November 5, 2007 at 12:03 pm
My oldest son discovered all my vinyl stored in a box under the bed a few years ago when he was fifteen, and fell in love with it, hunted until he found me a turntable. He’ll be thrilled to know Dylan’s coming out on vinyl. In the meantime, we’ve been, as my kids say, ‘doing it old school,’ round here, Dylan, Pink Floyd, CCR, The Eagles and The Beatles, and of course, the one who brought me to your blog in the first place. Tom Petty and the Heartbreakers :-) Have you caught the documentary Runnin’ Down a Dream, on the history of Petty and his band?
November 5, 2007 at 7:41 pm
Hi emalyse,
Nice to hear from you…
That VinylDisc is pretty bizarre: 70 minute CD on one side and 3-minute vinyl disc to play on a turntable on the other.
I think we’re onto a trend here!
The vinyl is coming around again, but refined and updated it seems like.
Regards
———–
Hi soundofbuilding,
Thanks for dropping by…
That’s kind of a turnabout isn’t it, the younger generation taking a serious interest in their parents’ music, including the format it came in. It’s positively life-affirming!
Yes, that was the documentary on Tom Petty I bought as part of a package on DVD. For some reason only available right now at Best Buy stores…
I remember as a kid being forced to sit around with my parents and watch Perry Como and friends sing on TV. Talk about boring, watching people sing… But now I’m hooked on DVDs of my favorite bands, although I would argue they are all a bit livelier than Perry and none wear cardigans.
Regards
November 6, 2007 at 9:06 pm
Great post fencer. I remember that time when the parents were the ones who had the coin and made the music purchases which in turn became part of the collective family culture and vibe. Burl Ives, the Limelighters, Spike Jones, the Buffalo Bills, Mitch Miller come to mind. We were fortunate to be exposed to people who appreciated the unique value of music.
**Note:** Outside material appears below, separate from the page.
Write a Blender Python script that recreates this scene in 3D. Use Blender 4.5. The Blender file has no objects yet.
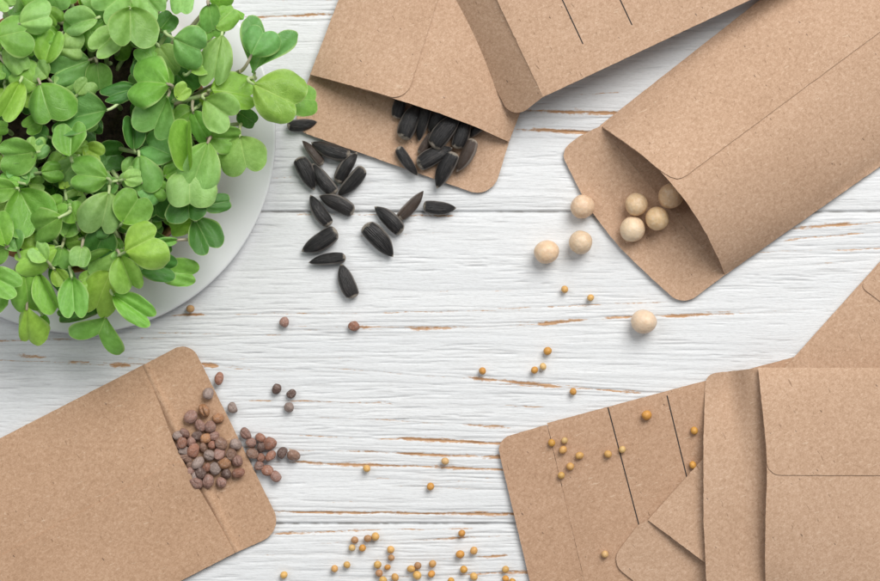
import bpy, bmesh, math, random
import numpy as np
from mathutils import Vector, Matrix, Euler
from mathutils.geometry import delaunay_2d_cdt

random.seed(7)
RNG = np.random.default_rng(11)
S = 0.0003            # metres of table per photograph pixel
H = 0.70              # camera height above the boards
scene = bpy.context.scene
COL = scene.collection
PI = math.pi


def at(px, py, z=0.0):
    k = 1.0 - z / H
    return Vector(((px - 440) * S * k, (290.5 - py) * S * k, z))


# ------------------------------------------------------------------ materials
def new_mat(name):
    m = bpy.data.materials.new(name)
    m.use_nodes = True
    nt = m.node_tree
    for n in list(nt.nodes):
        nt.nodes.remove(n)
    out = nt.nodes.new('ShaderNodeOutputMaterial')
    b = nt.nodes.new('ShaderNodeBsdfPrincipled')
    nt.links.new(b.outputs[0], out.inputs[0])
    return m, nt, b, out


class N:
    """small node-building helper"""
    def __init__(self, nt):
        self.nt = nt

    def put(self, sock, v):
        if isinstance(v, bpy.types.NodeSocket):
            self.nt.links.new(v, sock)
        elif v is not None:
            sock.default_value = v

    def math(self, op, a, b=None, c=None, clamp=False):
        n = self.nt.nodes.new('ShaderNodeMath'); n.operation = op; n.use_clamp = clamp
        self.put(n.inputs[0], a); self.put(n.inputs[1], b); self.put(n.inputs[2], c)
        return n.outputs[0]

    def mix(self, f, a, b, mode='MIX'):
        n = self.nt.nodes.new('ShaderNodeMix'); n.data_type = 'RGBA'; n.blend_type = mode
        self.put(n.inputs[0], f); self.put(n.inputs[6], a); self.put(n.inputs[7], b)
        return n.outputs[2]

    def noise(self, vec, scale, detail=2, rough=0.5, dist=0.0):
        n = self.nt.nodes.new('ShaderNodeTexNoise')
        self.put(n.inputs['Vector'], vec); n.inputs['Scale'].default_value = scale
        n.inputs['Detail'].default_value = detail; n.inputs['Roughness'].default_value = rough
        n.inputs['Distortion'].default_value = dist
        return n.outputs['Fac']

    def voro(self, vec, scale, feature='F1'):
        n = self.nt.nodes.new('ShaderNodeTexVoronoi'); n.feature = feature
        self.put(n.inputs['Vector'], vec); n.inputs['Scale'].default_value = scale
        return n

    def ramp(self, f, stops):
        n = self.nt.nodes.new('ShaderNodeValToRGB')
        e = n.color_ramp.elements
        while len(e) < len(stops):
            e.new(0.5)
        for k, (p, c) in enumerate(stops):
            e[k].position = p
            e[k].color = (c, c, c, 1) if isinstance(c, (int, float)) else (*c, 1)
        self.put(n.inputs[0], f)
        return n.outputs[0]

    def coord(self, which='Object'):
        return self.nt.nodes.new('ShaderNodeTexCoord').outputs[which]

    def mapping(self, vec, scale=(1, 1, 1), rot=(0, 0, 0), loc=(0, 0, 0)):
        n = self.nt.nodes.new('ShaderNodeMapping')
        self.put(n.inputs[0], vec)
        n.inputs['Scale'].default_value = scale
        n.inputs['Rotation'].default_value = rot
        n.inputs['Location'].default_value = loc
        return n.outputs[0]

    def attr(self, name, out='Fac'):
        n = self.nt.nodes.new('ShaderNodeAttribute'); n.attribute_name = name
        return n.outputs[out]

    def info(self, out):
        return self.nt.nodes.new('ShaderNodeObjectInfo').outputs[out]

    def bump(self, h, strength, dist, normal=None):
        n = self.nt.nodes.new('ShaderNodeBump')
        n.inputs['Strength'].default_value = strength
        n.inputs['Distance'].default_value = dist
        self.put(n.inputs['Height'], h)
        if normal is not None:
            self.put(n.inputs['Normal'], normal)
        return n.outputs[0]

    def shift(self, vec):
        """moves texture space by a per-object random amount"""
        r = self.info('Random')
        n = self.nt.nodes.new('ShaderNodeVectorMath'); n.operation = 'ADD'
        c = self.nt.nodes.new('ShaderNodeCombineXYZ')
        self.put(c.inputs[0], self.math('MULTIPLY', r, 3.7))
        self.put(c.inputs[1], self.math('MULTIPLY', r, 7.1))
        self.put(c.inputs[2], self.math('MULTIPLY', r, 5.3))
        self.put(n.inputs[0], vec); self.put(n.inputs[1], c.outputs[0])
        return n.outputs[0]


def paper_material():
    m, nt, b, _ = new_mat('kraft paper')
    n = N(nt)
    base = n.coord('Object')
    v = n.shift(base)
    # felt of short fibres lying in several directions
    def fibre(rot, s, loc):
        w = n.mapping(v, (1, 1, 1), (0, 0, rot), (0, 0, 0))
        w = n.mapping(w, (s, s * 3.6, s), (0, 0, 0), loc)
        return n.noise(w, 1.0, 2, 0.55, 0.4)
    f1 = fibre(0.5, 950, (0, 0, 0)); f2 = fibre(1.75, 1050, (9, 3, 1)); f3 = fibre(-0.6, 880, (4, 8, 2))
    f = n.math('ADD', n.math('ADD', f1, f2), f3)
    f = n.math('MULTIPLY', f, 0.3333)
    big = n.noise(v, 34, 4, 0.6)
    mott = n.noise(v, 900, 3, 0.65)
    fac = n.math('ADD', n.math('MULTIPLY', f, 0.62), n.math('ADD', n.math('MULTIPLY', mott, 0.26), n.math('MULTIPLY', big, 0.12)))
    col = n.ramp(fac, [(0.37, (0.375, 0.234, 0.148)), (0.5, (0.505, 0.332, 0.222)), (0.63, (0.635, 0.448, 0.322))])
    col = n.mix(1.0, col, n.info('Color'), 'MULTIPLY')
    w = n.mapping(n.mapping(v, (1, 1, 1), (0, 0, 0.9)), (0.55, 1.5, 1))
    vo = n.voro(w, 420)
    sz = n.math('MULTIPLY', n.math('POWER', n.nt.nodes.new('ShaderNodeSeparateColor').outputs[0], 1.0), 1.0)
    sep = nt.nodes[-1]
    for q in nt.nodes:
        if q.type == 'SEPARATE_COLOR':
            sep = q
    nt.links.new(vo.outputs['Color'], sep.inputs[0])
    rad = n.math('MULTIPLY', n.math('POWER', sep.outputs[0], 3.2), 0.125)
    spot = n.math('LESS_THAN', vo.outputs['Distance'], rad)
    col = n.mix(n.math('MULTIPLY', spot, 0.65), col, (0.07, 0.045, 0.035, 1))
    w2 = n.mapping(n.mapping(v, (1, 1, 1), (0, 0, 1.1)), (420, 2000, 400))
    hair = n.ramp(n.noise(w2, 1.0, 1, 0.4, 0.6), [(0.735, 0.0), (0.775, 1.0)])
    col = n.mix(n.math('MULTIPLY', hair, 0.55), col, (0.16, 0.09, 0.05, 1))
    w3 = n.mapping(n.mapping(v, (1, 1, 1), (0, 0, -0.35)), (450, 2000, 400), (0, 0, 0), (5, 2, 9))
    hair2 = n.ramp(n.noise(w3, 1.0, 1, 0.4, 0.6), [(0.70, 0.0), (0.76, 1.0)])
    col = n.mix(n.math('MULTIPLY', hair2, 0.4), col, (0.74, 0.58, 0.43, 1))
    nt.links.new(col, b.inputs['Base Color'])
    b.inputs['Roughness'].default_value = 0.88
    b.inputs['Specular IOR Level'].default_value = 0.2
    wave = n.bump(n.noise(v, 38, 2, 0.5), 0.5, 0.0016)
    nt.links.new(n.bump(f, 0.5, 0.00012, wave), b.inputs['Normal'])
    return m


def ink_material():
    m, nt, b, _ = new_mat('black ink')
    n = N(nt)
    c = n.ramp(n.noise(n.coord('Object'), 900, 2), [(0.3, (0.012, 0.011, 0.010)), (0.7, (0.035, 0.03, 0.027))])
    nt.links.new(c, b.inputs['Base Color']); b.inputs['Roughness'].default_value = 0.8
    return m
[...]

Thank you for turning me on to the USB ported turntable. At $99 it is very covetable. I have over 500 LPs which I cherish. I even have a Dan Hicks! I also have Fugs, MC5, David Bromberg, Steely Dan, Beatles, Gerry Rafferty, Parliament, Lee Michaels, the Stones, Paul Kanter… I gotta stop… Flip Wilson, Ray Charles Singers, Johnny Mathis, … here, I must stop here… Aretha, Stevie, Curtis,… Beac….
November 6, 2007 at 9:21 pm
Brian Auger, Oregon, Julie Tippets, Credence, J. Geils,..slap… Black Sabbath, Humble Pie, Roxy Music, Chick Corea, Stephane Grapelli, …please help me stop … Muddy Waters, Boz Scaggs, Charlie Rich, Hot Tuna,…Savoy Brown…slap!
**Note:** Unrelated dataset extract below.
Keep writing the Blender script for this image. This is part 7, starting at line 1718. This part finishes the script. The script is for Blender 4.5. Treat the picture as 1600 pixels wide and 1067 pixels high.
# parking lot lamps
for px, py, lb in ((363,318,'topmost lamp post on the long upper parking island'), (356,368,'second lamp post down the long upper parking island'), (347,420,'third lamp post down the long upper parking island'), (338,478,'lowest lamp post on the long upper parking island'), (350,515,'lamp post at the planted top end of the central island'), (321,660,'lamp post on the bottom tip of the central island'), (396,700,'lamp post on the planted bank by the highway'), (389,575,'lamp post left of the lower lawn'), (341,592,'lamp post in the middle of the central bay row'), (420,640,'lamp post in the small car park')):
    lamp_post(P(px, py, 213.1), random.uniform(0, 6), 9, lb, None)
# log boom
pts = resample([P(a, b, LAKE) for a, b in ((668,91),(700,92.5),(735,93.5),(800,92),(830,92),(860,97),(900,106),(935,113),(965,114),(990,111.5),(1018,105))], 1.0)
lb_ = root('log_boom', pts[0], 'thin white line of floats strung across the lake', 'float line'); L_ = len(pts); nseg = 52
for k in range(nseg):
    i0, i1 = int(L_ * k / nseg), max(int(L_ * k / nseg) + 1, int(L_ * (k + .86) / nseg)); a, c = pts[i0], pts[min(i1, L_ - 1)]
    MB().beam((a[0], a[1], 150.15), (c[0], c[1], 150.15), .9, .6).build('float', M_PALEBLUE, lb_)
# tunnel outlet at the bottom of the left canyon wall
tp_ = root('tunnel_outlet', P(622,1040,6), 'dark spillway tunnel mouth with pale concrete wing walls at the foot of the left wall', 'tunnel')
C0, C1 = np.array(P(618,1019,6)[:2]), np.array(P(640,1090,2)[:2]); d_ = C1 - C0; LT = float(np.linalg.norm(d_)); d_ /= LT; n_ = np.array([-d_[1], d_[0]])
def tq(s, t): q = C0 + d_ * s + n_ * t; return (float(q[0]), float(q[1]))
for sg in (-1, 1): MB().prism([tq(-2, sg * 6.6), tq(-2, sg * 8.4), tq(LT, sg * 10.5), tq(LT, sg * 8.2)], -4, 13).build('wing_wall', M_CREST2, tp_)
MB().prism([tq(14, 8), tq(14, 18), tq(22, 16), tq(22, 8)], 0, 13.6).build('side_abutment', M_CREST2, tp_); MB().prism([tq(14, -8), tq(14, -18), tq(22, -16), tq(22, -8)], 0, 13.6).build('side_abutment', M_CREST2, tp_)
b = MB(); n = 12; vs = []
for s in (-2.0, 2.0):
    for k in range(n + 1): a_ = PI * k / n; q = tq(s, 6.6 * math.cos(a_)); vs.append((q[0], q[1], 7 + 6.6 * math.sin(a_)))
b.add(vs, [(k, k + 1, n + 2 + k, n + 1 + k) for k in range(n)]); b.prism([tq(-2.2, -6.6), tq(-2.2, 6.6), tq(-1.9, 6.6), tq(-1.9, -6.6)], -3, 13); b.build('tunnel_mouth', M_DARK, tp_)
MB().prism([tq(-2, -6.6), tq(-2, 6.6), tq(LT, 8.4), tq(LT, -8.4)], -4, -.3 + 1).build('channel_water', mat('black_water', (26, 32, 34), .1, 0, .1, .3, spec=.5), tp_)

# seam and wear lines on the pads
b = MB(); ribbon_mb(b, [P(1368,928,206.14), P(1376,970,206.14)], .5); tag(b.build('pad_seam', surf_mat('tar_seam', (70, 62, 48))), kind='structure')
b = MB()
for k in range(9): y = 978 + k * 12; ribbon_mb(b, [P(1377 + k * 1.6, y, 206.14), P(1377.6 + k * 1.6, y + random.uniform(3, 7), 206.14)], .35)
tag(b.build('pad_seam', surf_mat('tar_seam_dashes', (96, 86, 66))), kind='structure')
November 6, 2007 at 11:38 pm
Hey, qazse,
Now that’s a record collection! I think your tastes are even wider ranging than mine… I don’t even recognize some of those names. Give me a hint… Brian Auger, Julie Tippets?
I remember we listened to Burl Ives quite a bit as youngsters too.
My brothers, and their friends, and I just loved Dan Hicks and the Hot Licks (along with The Lickettes) when we first discovered them.
Let me know how the USB turntable works out if you get one… I still have my old Kenwood turntable which I used to get out to make mix tapes (haven’t done that for awhile).
Regards
November 7, 2007 at 11:44 pm
I have mixed many a tape in my day. It took a lot of work to keep all those sundry albums flowing from one to the next at a consistent decibel level.
Brian Auger played the organ and was one of the pioneers in jazz-rock fusion (with overtones of world and funk). Julie (Driscoll) Tippets sang with him off and on through the years. His music is in the social consciousness joy spring school.
Julie has had her own gigs. I believe she was more into the avant-garde aspects of voice.
When I do get around to getting a USB table one I will give you my reaction.